Мы совпали с тобой (сборник) - Рождественский Роберт Иванович. Страница 2
Сегодня, когда шестидесятники вызывают у кого насмешку, у кого ироническую ухмылку, а порой и просто хамские высказывания, неплохо было бы задуматься и о том, что хоть малая толика того, во что верили и чего добивались шестидесятники, есть в сегодняшнем дне. И судить их надо не по законам сегодняшнего времени, а по законам того времени, когда наиболее полно раскрылись их дарования.
Строчки шестидесятников разлетелись по миру, осели в памяти уже уходящего поколения, имена (ими стреляли обоймами, как из автомата) зацепились в памяти. Книжки смирно стоят на полках, немые, забывшие ласковые прикосновения человеческих рук. Такие забытые, маленькие памятники…
Когда мы с Робертом поженились, мы жили в подвале во дворе Союза писателей, на Воровского, 52. Там была коммунальная квартира, четыре семьи: пара учителей с дочкой, немолодая женщина легкого поведения. Долгое время она была любовницей Мате Залки, а потом расширила профиль и отвечала тем, кто ей звонил, так: «Да, конечно. Приходите-приходите. Ой, а я забыла спросить, как вас зовут…» Ровесница века.
Еще там жили мои дядька с теткой, бабушка с дедушкой, мама, папа и я. Мы с Робертом заняли шестиметровую комнату, смежную с большой. Но эта малюсенькая комнатка, где помещались впритык только диван и письменный стол, вместила огромных поэтов. Твардовский, Самед Вургун, Светлов, Луговской, Луконин, Смеляков… Там, в подвале мы делали первый сборник «День поэзии».

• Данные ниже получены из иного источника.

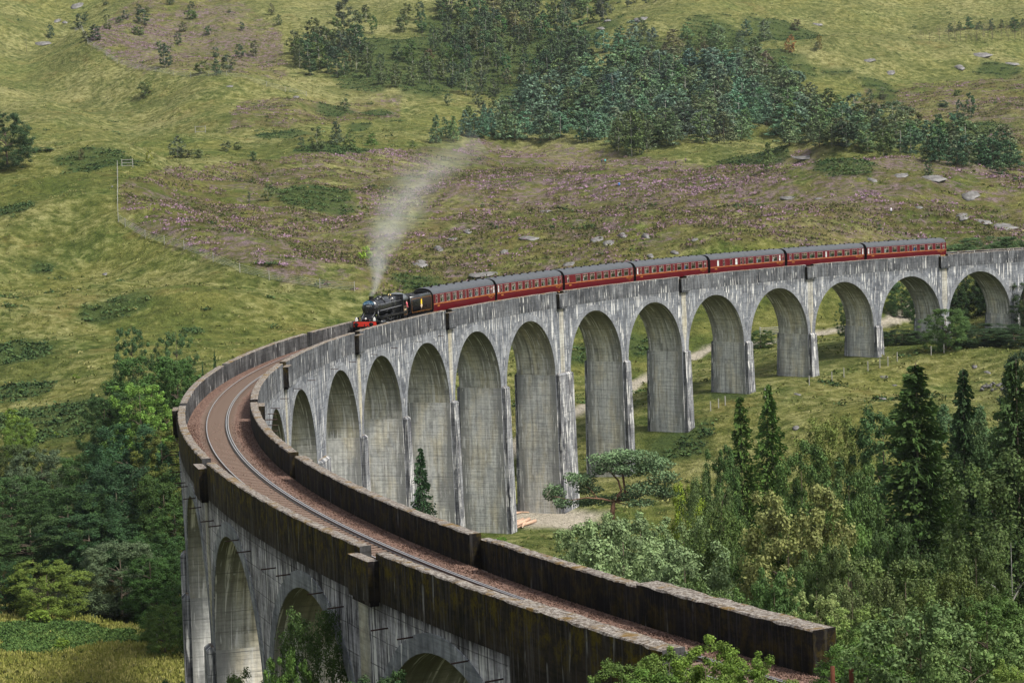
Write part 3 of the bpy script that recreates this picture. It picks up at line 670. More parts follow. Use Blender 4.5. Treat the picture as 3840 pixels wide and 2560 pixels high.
# ------------------------------------------------------------------ trees
ASP = 1.0
def tri_quads(C, T, B, w, h):
    """rhombus cards: centre C, axes T,B (n,3), half sizes"""
    k_ = np.array([1, 1, ASP]); T = T*k_; B = B*k_
    V = np.stack([C-T*w[:, None], C-B*h[:, None], C+T*w[:, None], C+B*h[:, None]], 1).reshape(-1, 3)
    F = np.arange(len(C)*4).reshape(-1, 4); return V, F
def frames(n_, r, up=0.0, out=None, ob=0.0):
    d = r.normal(size=(n_, 3)); d /= np.linalg.norm(d, axis=1)[:, None]
    nrm = d+np.array([0, 0, up])
    if out is not None: nrm = nrm+out*ob
    nrm /= np.linalg.norm(nrm, axis=1)[:, None]
    a = r.normal(size=(n_, 3)); t = np.cross(nrm, a); t /= np.linalg.norm(t, axis=1)[:, None]; b = np.cross(nrm, t); return t, b
def crown_broad(seed, ncl, nl, ls, t0=.12, prof=.65, cr=.11, droop=0.0, hollow=.25, top=.9, lean=.05, asp=.5):
    global ASP
    ASP = asp
    r = np.random.default_rng(seed)
    t = r.beta(1.1, 1.1, ncl)*(1-t0)*.93+t0+.02; q = (t-t0)/(1-t0)
    R = .44*np.power(np.clip(np.sin(np.pi*np.power(q, top)), 0.03, 1), prof)
    an = r.uniform(0, 2*np.pi, ncl); ir = 1+.22*np.sin(an*3+seed)+.12*np.sin(an*5+t*9+seed*2)
    rho = R*ir*np.sqrt(r.uniform(hollow, 1, ncl))
    cc = np.stack([rho*np.cos(an)+lean*q*math.cos(seed), rho*np.sin(an)+lean*q*math.sin(seed), t], 1)
    crr = cr*r.uniform(.55, 1.35, ncl)*(1-.35*q); ctint = r.uniform(.15, .85, ncl)
    k = np.repeat(np.arange(ncl), nl); d = r.normal(size=(len(k), 3)); d /= np.linalg.norm(d, axis=1)[:, None]
    rad = np.power(r.uniform(0, 1, len(k)), .45); C = cc[k]+d*(crr[k]*rad)[:, None]*np.array([1, 1, .8*max(asp, .5)])
    if droop: C[:, 2] -= droop*r.uniform(0, 1, len(k))**2*(.4+rho[k]*2)
    C[:, 2] = np.clip(C[:, 2], .01, 1.02)
    T, B = frames(len(k), r, .7, d, 1.1); sz = ls*r.uniform(.6, 1.35, len(k))
    V, F = tri_quads(C, T, B, sz, sz*.62)
    tint = np.clip(ctint[k]*.6+r.uniform(0, .4, len(k)), 0, 1); return V, F, np.repeat(tint, 4)
def crown_pine(seed, nw, nl, ls, t0=.12, wid=.46, taper=.85, flat=.45, per=7, asp=.6):
    global ASP
    ASP = asp
    r = np.random.default_rng(seed); cc = []; cs = []
    for i in range(nw):
        q = (i+.4*r.random())/nw; t = t0+(1-t0)*q*.97; R = wid*(1-q)**taper+.04
        for k in range(max(3, int(per*(1-.55*q)))):
            a = r.uniform(0, 6.28); rr = R*r.uniform(.35, 1.05)
            cc.append((rr*math.cos(a), rr*math.sin(a), t+.10*rr+r.uniform(-.015, .015))); cs.append((.045+.075*(1-q))*r.uniform(.7, 1.3))
    cc = np.array(cc); cs = np.array(cs); ct = r.uniform(.1, .9, len(cc)); k = np.repeat(np.arange(len(cc)), nl)
    d = r.normal(size=(len(k), 3)); d /= np.linalg.norm(d, axis=1)[:, None]
    C = cc[k]+d*(cs[k]*np.power(r.uniform(0, 1, len(k)), .4))[:, None]*np.array([1.25, 1.25, flat]); C[:, 2] = np.clip(C[:, 2], .01, 1.03)
    T, B = frames(len(k), r, .3, d, .5); B = B+np.array([0, 0, .5]); B /= np.linalg.norm(B, axis=1)[:, None]
    sz = ls*r.uniform(.6, 1.3, len(k)); V, F = tri_quads(C, T, B, sz*.45, sz*1.1)
    tint = np.clip(ct[k]*.55+r.uniform(0, .45, len(k))+.15*d[:, 2], 0, 1); return V, F, np.repeat(tint, 4)
def crown_spruce(seed, nw=34, nb=12, nn=26, ls=.014, wid=.48, t0=.03, gap=.0, asp=.42):
    global ASP
    ASP = asp
    r = np.random.default_rng(seed); C = []; Tn = []; Bn = []; tt = []; wv = []; hv = []
    for i in range(nw):
        q = i/nw; t = t0+(1-t0)*(q**.92)
        for b in range(max(4, int(nb*(1-.5*q)))):
            if r.random() < gap: continue
            a = r.uniform(0, 6.28); L = (wid*(1-q)**.82+.018)*r.uniform(.62, 1.12); btint = r.uniform(.05, .85)
            m = max(5, int(nn*(.3+L/wid))); u = np.power(r.uniform(0.04, 1, m), .75)
            dx, dy = math.cos(a), math.sin(a); dr = .20*L
            x = u*L; z = t+.03*L-(dr)*u+ .16*L*np.power(u, 3)*(.5)
            side = r.normal(0, .11, m)*L*(1.15-u)*1.6
            C.append(np.stack([dx*x-dy*side, dy*x+dx*side, z-r.uniform(0, .030, m)*(1-q*.5)], 1))
            tn = np.stack([np.full(m, dx), np.full(m, dy), np.full(m, -.25)], 1)+r.normal(0, .35, (m, 3)); tn /= np.linalg.norm(tn, axis=1)[:, None]
            bn = np.stack([np.full(m, -dy)*.6, np.full(m, dx)*.6, np.full(m, -.9)], 1)+r.normal(0, .4, (m, 3)); bn /= np.linalg.norm(bn, axis=1)[:, None]
            Tn.append(tn); Bn.append(bn); tt.append(np.clip(btint*.5+u*.35+r.uniform(-.1, .25, m), 0, 1)); sz = ls*r.uniform(.6, 1.4, m); wv.append(sz*1.35); hv.append(sz*.75)
    C = np.concatenate(C); V, F = tri_quads(C, np.concatenate(Tn), np.concatenate(Bn), np.concatenate(wv), np.concatenate(hv)); return V, F, np.repeat(np.concatenate(tt), 4)
def trunk_mesh(seed, kind, limbs=6, r0=.022, h=.92, mat=BARK):
    r = np.random.default_rng(seed+99); m = MB(); lx, ly = r.uniform(-.04, .04, 2)
    pts = [(0, 0, -.06), (lx*.2, ly*.2, h*.3), (lx, ly, h*.65), (lx*.8, ly*.8, h)]; m.tube(pts, [r0, r0*.8, r0*.5, r0*.12], 6)
    for k in range(limbs):
        z = r.uniform(.22, .8)*h; a = r.uniform(0, 6.28); L = .30*(1.1-z); m.tube([(lx*.5, ly*.5, z), (lx*.5+L*.5*math.cos(a), ly*.5+L*.5*math.sin(a), z+L*.28), (lx*.5+L*math.cos(a), ly*.5+L*math.sin(a), z+L*.42)], [r0*.42, r0*.25, r0*.07], 4, caps=False)
    return m.mesh('trunk', mat, True)
PROTO = {}
def proto(key, fn, leafmat, trunks):
    L = []
    for k, (cv, tr) in enumerate(zip(fn, trunks)):
        V, F, t = cv; L.append((mesh_np('crown', V, F, leafmat, col={'tint': t}), tr))
    PROTO[key] = L
# far hillside kinds
proto('birch_far', [crown_broad(s, 46, 30, .052, .06, .5, .15, .05, .2) for s in (1, 2, 3, 4, 5, 6)], LEAF, [trunk_mesh(s, 'b', 3, .016, .9, BIRCH) for s in range(6)])
proto('pine_far', [crown_pine(s, 12, 18, .060, .08, .44, .62) for s in (11, 12, 13, 14, 15)], NEEDLE, [trunk_mesh(s, 'p', 2, .02, .92, BARK) for s in range(5)])
proto('bare_far', [crown_broad(s, 20, 14, .026, .30, .6, .14, 0) for s in (21, 22, 23)], LEAF, [trunk_mesh(s, 'd', 8, .018, .95, BARK) for s in range(3)])
proto('bush_far', [crown_broad(s, 30, 40, .052, .0, .4, .17, 0, .1, asp=1) for s in (31, 32, 33)], LEAF, [trunk_mesh(s, 'd', 3, .03, .6, BARK) for s in range(3)])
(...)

Во дворе Союза писателей был и ресторан, который тогда размещался в небольшом закутке, и очень многие, недобрав, шли оттуда к нам. Читали стихи, говорили о литературе – нам ведь не надо было вставать в девять утра и идти на завод.
Отец мой был одаренным критиком. При Горьком служил директором Дома литераторов: тогда тот назывался Клубом писателей. Мама была артисткой оперетты, но не гнушалась никакой работой, во время войны она работала официанткой в театре Маяковского (ее театр был эвакуирован), шила по ночам, преподавала. Папа с мамой рано расстались, и мне пришлось жить между двумя смежными комнатами: в одной обитала мама со своим новым мужем, в другой папа с новой женой. Родители очень меня любили, но я чувствовала себя лишней и ненужной.
Мама и Роберт обожали друг друга. Недавно я нашла ее записку: «Робочка, если ты встанешь раньше меня, буди, я тебе сварю кашку». Она в нем души не чаяла, а он ее очень любил, посвящал ей стихи и часто шутил: «Черт знает, почему я с Алкой раньше познакомился, а то я бы на Лидке женился». Правда, она была неотразимой женщиной, и многие наши друзья были ею серьезно увлечены.
Мне казалось, что Роберта любили все. Может быть, это и перехлест, но уважали точно все. У него был удивительный характер. Он не мог сказать ни одного дурного слова ни о ком из знакомых. И незнакомых тоже. Если ему не нравились чьи-то стихи, он старался найти хоть что-то хорошее в них. Но при этом Роберт был бескомпромиссным человеком.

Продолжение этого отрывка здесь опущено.